#### What you will do:
Print exactly those lines that run from the beginning of the data to the line bearing "COL = SC.collection", inclusive.

* Start *

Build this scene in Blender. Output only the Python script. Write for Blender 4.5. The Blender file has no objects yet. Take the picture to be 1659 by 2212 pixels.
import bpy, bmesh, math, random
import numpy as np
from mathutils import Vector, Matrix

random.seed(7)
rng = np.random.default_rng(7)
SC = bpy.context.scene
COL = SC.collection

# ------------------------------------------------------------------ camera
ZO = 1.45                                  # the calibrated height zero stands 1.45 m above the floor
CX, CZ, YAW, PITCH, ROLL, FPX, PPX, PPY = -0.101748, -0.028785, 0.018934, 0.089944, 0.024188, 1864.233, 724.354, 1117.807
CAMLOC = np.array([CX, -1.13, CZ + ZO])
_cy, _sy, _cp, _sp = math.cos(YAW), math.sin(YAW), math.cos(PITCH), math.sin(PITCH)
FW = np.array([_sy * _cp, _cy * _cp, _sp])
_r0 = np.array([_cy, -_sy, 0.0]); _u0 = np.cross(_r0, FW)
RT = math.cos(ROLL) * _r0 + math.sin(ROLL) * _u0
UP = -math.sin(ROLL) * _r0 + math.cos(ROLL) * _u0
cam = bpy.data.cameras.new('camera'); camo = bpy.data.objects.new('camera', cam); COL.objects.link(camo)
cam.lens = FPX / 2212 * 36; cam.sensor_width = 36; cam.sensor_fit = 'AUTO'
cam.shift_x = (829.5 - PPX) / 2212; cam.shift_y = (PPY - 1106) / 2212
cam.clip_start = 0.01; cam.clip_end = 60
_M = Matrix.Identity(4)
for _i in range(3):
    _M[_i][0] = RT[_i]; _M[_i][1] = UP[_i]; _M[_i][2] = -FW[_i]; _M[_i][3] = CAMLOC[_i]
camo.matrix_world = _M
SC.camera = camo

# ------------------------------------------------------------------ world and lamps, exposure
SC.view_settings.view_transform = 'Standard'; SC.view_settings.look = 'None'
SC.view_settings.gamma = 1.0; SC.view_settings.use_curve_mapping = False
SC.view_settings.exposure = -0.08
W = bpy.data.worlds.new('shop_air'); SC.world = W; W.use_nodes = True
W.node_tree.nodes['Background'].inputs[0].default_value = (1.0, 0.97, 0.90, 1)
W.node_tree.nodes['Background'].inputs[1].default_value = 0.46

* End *

#### Answer in full:
Build this scene in Blender. Output only the Python script. Write for Blender 4.5. The Blender file has no objects yet. Take the picture to be 1659 by 2212 pixels.
import bpy, bmesh, math, random
import numpy as np
from mathutils import Vector, Matrix

random.seed(7)
rng = np.random.default_rng(7)
SC = bpy.context.scene
COL = SC.collection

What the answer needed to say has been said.